Among the entries below, extract exactly the lines that run from the one with "Write part 2" through the one with "cover_levels=[(0.5, 3.05)])", both ends included.

## Task input
::::::::::
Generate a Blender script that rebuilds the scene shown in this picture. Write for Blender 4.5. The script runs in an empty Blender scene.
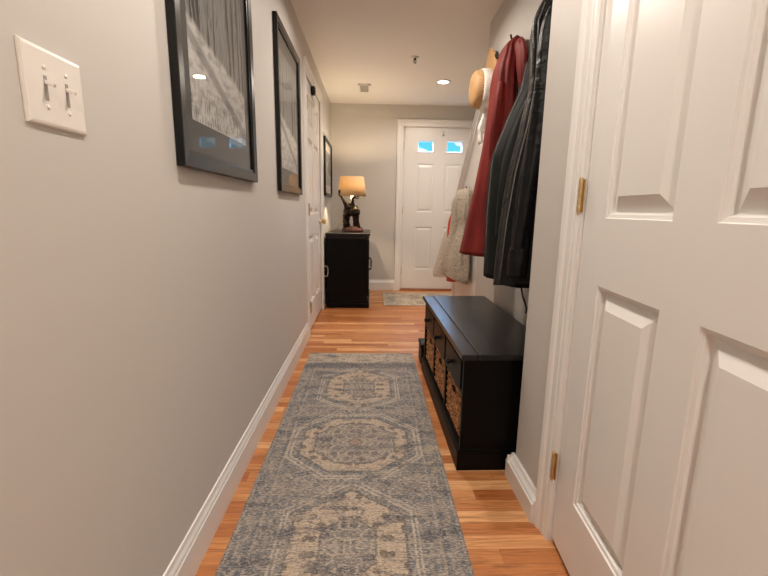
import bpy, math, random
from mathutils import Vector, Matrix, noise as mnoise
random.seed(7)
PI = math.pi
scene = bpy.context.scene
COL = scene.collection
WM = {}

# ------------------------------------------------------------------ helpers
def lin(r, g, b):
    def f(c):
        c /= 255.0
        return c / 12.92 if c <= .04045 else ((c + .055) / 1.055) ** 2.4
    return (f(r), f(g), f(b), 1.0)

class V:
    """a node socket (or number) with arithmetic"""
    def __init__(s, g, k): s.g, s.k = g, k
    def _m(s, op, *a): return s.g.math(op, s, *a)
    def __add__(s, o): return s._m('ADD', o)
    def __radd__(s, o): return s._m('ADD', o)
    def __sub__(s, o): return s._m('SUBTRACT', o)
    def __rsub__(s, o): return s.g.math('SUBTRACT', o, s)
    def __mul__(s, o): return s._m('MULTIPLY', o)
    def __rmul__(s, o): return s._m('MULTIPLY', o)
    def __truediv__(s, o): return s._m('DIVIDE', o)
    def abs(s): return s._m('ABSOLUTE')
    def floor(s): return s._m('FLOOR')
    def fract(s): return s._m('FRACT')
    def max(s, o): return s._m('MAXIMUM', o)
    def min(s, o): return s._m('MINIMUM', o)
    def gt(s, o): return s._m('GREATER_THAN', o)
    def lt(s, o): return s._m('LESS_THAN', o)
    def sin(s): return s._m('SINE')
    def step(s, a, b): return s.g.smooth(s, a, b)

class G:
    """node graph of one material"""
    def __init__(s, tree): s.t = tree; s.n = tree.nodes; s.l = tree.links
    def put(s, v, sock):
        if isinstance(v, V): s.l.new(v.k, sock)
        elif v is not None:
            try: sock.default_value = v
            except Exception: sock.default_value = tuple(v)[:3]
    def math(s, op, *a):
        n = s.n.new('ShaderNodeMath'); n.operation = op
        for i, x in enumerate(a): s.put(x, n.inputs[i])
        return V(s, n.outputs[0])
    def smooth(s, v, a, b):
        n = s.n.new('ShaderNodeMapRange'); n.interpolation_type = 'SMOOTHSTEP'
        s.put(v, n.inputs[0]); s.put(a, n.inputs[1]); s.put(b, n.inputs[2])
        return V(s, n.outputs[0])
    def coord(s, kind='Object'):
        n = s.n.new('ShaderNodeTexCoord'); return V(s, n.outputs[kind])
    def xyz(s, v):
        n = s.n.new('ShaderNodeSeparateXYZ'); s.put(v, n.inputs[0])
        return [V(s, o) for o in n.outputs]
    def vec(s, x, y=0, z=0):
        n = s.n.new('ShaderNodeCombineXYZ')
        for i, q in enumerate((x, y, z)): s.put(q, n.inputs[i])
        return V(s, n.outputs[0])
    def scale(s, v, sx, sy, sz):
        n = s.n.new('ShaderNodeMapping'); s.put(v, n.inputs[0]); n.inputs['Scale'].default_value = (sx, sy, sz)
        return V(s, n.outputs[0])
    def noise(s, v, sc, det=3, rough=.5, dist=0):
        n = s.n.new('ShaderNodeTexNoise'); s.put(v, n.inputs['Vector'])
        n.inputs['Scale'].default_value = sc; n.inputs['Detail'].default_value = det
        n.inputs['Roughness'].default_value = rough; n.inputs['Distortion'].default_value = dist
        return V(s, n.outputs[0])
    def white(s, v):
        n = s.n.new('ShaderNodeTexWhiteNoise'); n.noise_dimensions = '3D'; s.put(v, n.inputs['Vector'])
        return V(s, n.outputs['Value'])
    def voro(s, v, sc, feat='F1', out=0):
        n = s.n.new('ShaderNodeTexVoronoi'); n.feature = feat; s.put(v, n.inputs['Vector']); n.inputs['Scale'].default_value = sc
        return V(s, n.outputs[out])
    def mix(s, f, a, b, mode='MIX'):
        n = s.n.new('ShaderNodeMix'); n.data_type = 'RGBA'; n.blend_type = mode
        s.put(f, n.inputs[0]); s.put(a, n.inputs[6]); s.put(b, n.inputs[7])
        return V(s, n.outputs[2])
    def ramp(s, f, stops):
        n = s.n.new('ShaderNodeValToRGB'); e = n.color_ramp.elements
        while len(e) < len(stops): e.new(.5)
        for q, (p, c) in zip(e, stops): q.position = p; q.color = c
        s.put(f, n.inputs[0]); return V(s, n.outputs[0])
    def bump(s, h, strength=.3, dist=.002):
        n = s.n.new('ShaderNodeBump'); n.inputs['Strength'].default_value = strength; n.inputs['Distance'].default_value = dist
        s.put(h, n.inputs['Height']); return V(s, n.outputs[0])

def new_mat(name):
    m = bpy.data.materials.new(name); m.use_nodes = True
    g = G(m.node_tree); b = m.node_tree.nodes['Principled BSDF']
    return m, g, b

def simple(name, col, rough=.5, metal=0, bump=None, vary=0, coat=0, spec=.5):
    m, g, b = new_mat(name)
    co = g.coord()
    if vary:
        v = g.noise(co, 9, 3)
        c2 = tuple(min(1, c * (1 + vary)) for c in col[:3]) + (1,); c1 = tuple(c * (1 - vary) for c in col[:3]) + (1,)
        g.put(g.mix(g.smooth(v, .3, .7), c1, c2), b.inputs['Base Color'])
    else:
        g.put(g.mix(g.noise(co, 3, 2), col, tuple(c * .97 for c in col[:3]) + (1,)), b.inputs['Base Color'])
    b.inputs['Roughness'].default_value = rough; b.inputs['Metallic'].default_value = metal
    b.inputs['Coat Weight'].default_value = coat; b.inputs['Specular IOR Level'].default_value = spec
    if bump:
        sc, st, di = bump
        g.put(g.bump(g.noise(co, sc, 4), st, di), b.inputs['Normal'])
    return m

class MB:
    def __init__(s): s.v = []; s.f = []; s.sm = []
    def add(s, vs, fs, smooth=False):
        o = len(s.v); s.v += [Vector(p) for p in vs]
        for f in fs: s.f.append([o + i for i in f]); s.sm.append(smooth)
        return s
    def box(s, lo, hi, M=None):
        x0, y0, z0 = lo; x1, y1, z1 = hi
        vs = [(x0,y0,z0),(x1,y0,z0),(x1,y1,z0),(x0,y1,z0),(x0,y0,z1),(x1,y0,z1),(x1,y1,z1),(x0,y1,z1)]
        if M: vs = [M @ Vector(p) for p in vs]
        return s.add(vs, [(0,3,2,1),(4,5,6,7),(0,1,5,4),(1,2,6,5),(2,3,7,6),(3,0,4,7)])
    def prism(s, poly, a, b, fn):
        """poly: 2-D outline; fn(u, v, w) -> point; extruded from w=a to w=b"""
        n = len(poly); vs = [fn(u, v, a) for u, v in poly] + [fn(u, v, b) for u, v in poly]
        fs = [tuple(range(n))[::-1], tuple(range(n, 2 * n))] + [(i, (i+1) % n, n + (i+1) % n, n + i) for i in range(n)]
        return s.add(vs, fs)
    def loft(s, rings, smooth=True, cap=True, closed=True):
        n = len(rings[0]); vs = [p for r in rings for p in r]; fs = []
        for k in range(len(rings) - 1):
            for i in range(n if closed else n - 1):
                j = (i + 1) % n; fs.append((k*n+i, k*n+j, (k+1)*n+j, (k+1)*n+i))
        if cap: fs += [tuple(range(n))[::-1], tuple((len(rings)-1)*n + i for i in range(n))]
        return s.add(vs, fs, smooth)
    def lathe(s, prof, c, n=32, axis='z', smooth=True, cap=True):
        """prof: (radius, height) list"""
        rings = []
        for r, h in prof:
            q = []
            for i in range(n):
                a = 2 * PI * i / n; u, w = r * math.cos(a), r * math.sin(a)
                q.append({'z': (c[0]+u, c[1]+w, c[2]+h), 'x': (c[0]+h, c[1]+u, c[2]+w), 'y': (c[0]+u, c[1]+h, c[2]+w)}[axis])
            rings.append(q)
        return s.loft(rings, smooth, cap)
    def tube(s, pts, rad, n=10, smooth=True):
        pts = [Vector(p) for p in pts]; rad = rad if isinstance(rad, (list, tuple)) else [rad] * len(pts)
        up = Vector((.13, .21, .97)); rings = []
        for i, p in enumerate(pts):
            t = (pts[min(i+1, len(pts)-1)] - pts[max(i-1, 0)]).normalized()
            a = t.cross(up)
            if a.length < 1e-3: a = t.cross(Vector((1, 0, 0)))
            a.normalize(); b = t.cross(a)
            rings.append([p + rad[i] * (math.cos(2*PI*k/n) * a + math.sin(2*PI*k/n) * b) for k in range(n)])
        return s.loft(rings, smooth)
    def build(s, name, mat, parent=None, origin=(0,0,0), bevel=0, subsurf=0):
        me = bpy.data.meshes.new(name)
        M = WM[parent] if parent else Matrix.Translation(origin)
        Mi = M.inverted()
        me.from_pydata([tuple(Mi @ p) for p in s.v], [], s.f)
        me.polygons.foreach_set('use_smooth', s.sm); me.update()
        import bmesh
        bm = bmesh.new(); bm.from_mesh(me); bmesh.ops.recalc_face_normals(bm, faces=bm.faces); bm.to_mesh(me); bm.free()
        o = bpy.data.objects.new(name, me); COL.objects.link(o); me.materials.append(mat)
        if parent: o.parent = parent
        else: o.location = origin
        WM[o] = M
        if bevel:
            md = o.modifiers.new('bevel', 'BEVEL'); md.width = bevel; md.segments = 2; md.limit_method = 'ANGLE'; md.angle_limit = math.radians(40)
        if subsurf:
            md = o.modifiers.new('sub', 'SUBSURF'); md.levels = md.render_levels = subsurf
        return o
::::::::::
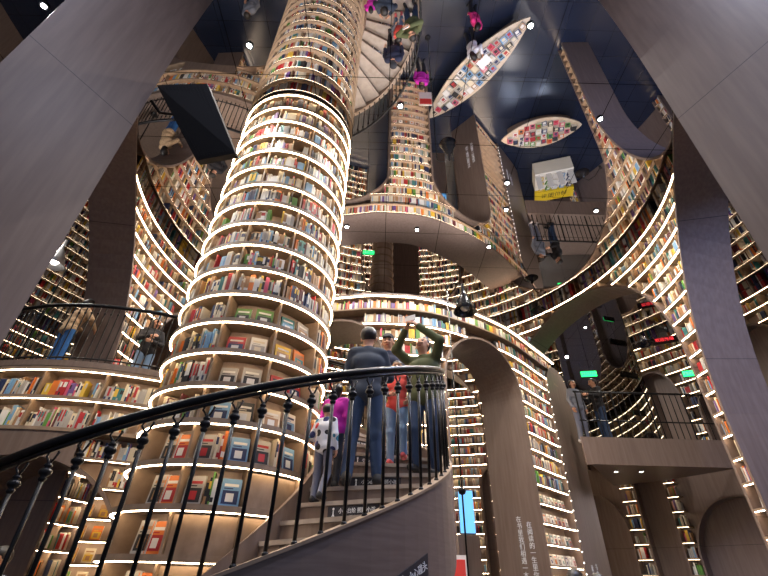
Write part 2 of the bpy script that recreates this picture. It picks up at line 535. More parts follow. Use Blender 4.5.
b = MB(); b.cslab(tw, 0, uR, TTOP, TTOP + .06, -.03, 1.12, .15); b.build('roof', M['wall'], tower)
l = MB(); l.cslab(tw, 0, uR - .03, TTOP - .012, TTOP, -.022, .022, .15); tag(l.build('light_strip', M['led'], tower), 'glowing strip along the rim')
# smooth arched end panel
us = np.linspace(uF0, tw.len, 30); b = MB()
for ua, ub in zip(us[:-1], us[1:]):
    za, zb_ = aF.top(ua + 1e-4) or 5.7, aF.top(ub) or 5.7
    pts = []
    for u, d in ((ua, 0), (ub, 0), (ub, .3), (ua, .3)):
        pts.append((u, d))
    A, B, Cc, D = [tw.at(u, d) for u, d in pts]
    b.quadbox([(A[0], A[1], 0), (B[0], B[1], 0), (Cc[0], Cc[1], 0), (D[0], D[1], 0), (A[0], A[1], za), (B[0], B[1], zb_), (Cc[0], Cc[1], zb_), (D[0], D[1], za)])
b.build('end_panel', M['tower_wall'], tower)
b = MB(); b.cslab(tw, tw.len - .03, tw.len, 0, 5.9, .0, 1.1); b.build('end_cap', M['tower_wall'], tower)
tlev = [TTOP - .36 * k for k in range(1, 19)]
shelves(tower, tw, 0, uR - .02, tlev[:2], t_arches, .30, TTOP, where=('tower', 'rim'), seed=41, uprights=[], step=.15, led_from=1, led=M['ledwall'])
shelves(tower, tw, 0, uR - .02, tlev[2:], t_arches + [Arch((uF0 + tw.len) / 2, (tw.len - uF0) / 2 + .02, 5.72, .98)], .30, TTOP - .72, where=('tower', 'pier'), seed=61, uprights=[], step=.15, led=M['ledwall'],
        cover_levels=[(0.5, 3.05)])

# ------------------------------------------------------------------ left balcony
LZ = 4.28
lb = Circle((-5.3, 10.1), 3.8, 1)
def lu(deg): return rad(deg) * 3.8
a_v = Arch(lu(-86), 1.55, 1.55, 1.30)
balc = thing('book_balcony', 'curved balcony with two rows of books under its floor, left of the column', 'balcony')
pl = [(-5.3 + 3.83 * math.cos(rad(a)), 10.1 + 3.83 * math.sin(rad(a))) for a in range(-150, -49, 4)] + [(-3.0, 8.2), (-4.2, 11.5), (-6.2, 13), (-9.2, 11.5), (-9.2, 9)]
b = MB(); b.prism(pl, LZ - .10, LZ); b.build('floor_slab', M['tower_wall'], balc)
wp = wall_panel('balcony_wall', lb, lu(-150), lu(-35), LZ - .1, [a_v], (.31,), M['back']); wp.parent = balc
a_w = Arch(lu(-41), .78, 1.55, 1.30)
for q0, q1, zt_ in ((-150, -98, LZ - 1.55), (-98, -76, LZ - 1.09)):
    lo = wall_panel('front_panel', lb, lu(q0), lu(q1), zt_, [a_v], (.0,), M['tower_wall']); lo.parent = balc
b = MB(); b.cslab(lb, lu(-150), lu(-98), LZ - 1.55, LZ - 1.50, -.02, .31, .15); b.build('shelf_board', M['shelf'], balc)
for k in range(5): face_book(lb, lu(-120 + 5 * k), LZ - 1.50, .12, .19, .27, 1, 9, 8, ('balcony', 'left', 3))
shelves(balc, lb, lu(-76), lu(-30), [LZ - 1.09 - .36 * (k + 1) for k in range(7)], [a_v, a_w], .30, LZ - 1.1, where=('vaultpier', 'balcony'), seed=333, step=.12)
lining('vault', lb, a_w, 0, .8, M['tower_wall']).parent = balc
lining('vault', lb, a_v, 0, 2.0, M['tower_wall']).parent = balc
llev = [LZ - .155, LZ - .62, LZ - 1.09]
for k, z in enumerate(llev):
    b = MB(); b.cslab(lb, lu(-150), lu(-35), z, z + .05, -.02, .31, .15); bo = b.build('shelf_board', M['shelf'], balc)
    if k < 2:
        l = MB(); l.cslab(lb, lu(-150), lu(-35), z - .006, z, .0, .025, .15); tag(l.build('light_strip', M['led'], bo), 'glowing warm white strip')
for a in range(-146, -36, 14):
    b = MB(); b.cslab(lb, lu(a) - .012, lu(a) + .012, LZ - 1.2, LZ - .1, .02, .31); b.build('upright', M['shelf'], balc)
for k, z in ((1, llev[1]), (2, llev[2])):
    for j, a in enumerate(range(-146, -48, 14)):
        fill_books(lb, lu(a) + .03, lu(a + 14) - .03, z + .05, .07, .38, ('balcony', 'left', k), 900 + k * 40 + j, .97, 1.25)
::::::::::
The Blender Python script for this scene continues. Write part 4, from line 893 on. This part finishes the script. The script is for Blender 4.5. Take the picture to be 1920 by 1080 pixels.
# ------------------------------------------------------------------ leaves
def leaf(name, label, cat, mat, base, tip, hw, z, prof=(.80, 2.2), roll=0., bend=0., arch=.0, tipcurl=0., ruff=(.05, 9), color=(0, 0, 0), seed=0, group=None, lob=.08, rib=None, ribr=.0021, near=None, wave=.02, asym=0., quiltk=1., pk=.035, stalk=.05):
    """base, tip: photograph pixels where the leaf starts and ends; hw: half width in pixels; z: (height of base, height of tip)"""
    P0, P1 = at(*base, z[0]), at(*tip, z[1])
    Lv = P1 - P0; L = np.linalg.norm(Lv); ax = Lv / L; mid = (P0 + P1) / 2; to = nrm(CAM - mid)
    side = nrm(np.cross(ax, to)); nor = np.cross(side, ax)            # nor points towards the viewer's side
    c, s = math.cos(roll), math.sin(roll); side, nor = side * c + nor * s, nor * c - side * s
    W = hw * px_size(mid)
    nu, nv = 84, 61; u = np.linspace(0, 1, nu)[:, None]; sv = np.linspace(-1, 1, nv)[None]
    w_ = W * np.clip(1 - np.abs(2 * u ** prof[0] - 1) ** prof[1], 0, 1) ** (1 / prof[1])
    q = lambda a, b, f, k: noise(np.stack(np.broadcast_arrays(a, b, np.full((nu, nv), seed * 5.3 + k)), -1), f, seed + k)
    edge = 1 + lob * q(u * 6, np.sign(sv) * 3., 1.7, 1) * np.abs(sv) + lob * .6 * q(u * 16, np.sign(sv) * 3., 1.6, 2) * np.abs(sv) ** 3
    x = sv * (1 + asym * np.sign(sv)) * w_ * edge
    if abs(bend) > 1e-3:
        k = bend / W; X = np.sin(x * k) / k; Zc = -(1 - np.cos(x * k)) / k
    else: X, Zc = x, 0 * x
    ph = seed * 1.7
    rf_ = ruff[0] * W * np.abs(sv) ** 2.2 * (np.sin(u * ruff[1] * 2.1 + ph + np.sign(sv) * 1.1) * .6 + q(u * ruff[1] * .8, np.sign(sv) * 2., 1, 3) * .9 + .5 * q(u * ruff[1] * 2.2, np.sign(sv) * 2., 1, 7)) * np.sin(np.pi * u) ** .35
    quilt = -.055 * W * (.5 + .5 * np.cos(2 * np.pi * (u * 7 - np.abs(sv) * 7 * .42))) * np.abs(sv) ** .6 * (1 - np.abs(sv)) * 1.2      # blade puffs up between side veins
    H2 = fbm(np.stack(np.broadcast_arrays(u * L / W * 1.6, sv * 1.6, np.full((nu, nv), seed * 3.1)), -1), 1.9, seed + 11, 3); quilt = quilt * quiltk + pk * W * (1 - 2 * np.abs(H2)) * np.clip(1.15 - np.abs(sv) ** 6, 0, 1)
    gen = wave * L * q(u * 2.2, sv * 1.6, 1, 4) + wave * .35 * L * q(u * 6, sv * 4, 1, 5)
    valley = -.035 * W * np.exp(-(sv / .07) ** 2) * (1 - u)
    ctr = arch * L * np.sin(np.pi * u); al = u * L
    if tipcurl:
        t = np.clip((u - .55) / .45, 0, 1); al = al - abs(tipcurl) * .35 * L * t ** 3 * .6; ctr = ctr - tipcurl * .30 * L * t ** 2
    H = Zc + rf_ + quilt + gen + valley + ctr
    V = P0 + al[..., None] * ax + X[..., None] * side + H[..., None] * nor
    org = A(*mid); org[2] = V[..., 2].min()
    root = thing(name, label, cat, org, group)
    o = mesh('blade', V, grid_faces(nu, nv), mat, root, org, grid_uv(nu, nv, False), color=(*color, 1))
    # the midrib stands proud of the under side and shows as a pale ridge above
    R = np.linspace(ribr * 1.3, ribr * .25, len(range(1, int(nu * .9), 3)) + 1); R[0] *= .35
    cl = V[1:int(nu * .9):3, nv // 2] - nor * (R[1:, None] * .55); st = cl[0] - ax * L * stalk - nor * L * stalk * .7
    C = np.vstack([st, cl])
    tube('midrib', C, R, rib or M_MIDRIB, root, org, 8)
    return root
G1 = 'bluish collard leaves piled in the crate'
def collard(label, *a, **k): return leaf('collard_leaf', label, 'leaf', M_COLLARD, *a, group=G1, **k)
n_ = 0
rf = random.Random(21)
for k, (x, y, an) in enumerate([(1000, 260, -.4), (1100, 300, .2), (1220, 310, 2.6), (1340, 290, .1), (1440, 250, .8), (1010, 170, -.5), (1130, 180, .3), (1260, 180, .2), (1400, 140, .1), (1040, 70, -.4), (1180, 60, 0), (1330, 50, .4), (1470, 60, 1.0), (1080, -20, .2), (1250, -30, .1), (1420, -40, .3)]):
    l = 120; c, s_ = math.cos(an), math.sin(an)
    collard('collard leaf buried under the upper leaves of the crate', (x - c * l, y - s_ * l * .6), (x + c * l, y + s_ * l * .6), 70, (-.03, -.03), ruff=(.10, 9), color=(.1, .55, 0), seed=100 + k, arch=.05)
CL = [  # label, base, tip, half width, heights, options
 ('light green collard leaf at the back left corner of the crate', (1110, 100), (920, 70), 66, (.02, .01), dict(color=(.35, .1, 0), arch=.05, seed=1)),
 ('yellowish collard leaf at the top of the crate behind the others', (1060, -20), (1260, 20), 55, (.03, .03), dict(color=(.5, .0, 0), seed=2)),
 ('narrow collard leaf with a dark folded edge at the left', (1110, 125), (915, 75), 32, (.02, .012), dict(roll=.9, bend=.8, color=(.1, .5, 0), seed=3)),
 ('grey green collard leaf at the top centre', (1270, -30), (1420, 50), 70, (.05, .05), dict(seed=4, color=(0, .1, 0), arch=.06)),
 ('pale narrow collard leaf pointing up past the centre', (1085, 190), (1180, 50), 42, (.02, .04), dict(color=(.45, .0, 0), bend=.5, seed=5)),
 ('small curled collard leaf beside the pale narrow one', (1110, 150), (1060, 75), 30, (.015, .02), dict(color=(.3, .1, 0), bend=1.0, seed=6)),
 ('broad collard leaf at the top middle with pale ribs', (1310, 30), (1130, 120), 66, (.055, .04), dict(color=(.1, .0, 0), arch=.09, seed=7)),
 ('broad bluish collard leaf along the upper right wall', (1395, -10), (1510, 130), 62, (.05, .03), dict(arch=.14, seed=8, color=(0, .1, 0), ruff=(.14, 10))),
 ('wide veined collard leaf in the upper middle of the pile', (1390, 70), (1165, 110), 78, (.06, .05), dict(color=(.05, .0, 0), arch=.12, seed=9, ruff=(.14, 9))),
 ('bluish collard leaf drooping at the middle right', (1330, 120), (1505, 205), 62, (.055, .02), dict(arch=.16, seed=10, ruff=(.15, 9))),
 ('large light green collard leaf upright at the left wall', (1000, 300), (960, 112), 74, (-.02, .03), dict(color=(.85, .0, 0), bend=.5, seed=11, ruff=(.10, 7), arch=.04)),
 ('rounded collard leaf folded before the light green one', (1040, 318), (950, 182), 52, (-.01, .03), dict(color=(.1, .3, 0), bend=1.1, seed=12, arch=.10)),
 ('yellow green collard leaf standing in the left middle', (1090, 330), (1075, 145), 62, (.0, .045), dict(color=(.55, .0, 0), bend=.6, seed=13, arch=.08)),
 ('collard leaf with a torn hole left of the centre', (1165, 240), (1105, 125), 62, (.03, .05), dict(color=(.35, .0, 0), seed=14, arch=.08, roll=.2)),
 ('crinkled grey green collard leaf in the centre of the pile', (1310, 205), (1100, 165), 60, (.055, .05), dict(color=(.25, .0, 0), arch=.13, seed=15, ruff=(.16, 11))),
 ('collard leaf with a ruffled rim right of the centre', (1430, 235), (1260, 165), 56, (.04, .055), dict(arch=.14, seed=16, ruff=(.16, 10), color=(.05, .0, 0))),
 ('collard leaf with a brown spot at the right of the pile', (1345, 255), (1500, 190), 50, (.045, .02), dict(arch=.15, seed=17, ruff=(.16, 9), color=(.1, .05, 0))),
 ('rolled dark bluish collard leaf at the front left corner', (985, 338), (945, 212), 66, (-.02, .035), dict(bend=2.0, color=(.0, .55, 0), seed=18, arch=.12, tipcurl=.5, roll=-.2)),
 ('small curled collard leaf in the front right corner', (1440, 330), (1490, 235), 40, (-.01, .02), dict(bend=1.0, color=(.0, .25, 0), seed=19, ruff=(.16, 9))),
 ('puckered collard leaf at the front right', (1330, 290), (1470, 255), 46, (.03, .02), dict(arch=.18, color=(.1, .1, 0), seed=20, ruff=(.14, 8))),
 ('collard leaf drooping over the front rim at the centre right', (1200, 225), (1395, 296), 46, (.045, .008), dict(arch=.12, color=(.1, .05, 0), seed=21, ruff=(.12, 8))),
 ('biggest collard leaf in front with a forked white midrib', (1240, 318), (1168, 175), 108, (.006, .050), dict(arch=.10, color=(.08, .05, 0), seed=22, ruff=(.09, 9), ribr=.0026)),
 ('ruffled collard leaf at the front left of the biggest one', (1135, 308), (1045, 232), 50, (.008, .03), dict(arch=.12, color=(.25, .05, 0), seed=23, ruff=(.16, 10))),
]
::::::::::
## Exercise output
Write part 2 of the bpy script that recreates this picture. It picks up at line 535. More parts follow. Use Blender 4.5.
b = MB(); b.cslab(tw, 0, uR, TTOP, TTOP + .06, -.03, 1.12, .15); b.build('roof', M['wall'], tower)
l = MB(); l.cslab(tw, 0, uR - .03, TTOP - .012, TTOP, -.022, .022, .15); tag(l.build('light_strip', M['led'], tower), 'glowing strip along the rim')
# smooth arched end panel
us = np.linspace(uF0, tw.len, 30); b = MB()
for ua, ub in zip(us[:-1], us[1:]):
    za, zb_ = aF.top(ua + 1e-4) or 5.7, aF.top(ub) or 5.7
    pts = []
    for u, d in ((ua, 0), (ub, 0), (ub, .3), (ua, .3)):
        pts.append((u, d))
    A, B, Cc, D = [tw.at(u, d) for u, d in pts]
    b.quadbox([(A[0], A[1], 0), (B[0], B[1], 0), (Cc[0], Cc[1], 0), (D[0], D[1], 0), (A[0], A[1], za), (B[0], B[1], zb_), (Cc[0], Cc[1], zb_), (D[0], D[1], za)])
b.build('end_panel', M['tower_wall'], tower)
b = MB(); b.cslab(tw, tw.len - .03, tw.len, 0, 5.9, .0, 1.1); b.build('end_cap', M['tower_wall'], tower)
tlev = [TTOP - .36 * k for k in range(1, 19)]
shelves(tower, tw, 0, uR - .02, tlev[:2], t_arches, .30, TTOP, where=('tower', 'rim'), seed=41, uprights=[], step=.15, led_from=1, led=M['ledwall'])
shelves(tower, tw, 0, uR - .02, tlev[2:], t_arches + [Arch((uF0 + tw.len) / 2, (tw.len - uF0) / 2 + .02, 5.72, .98)], .30, TTOP - .72, where=('tower', 'pier'), seed=61, uprights=[], step=.15, led=M['ledwall'],
        cover_levels=[(0.5, 3.05)])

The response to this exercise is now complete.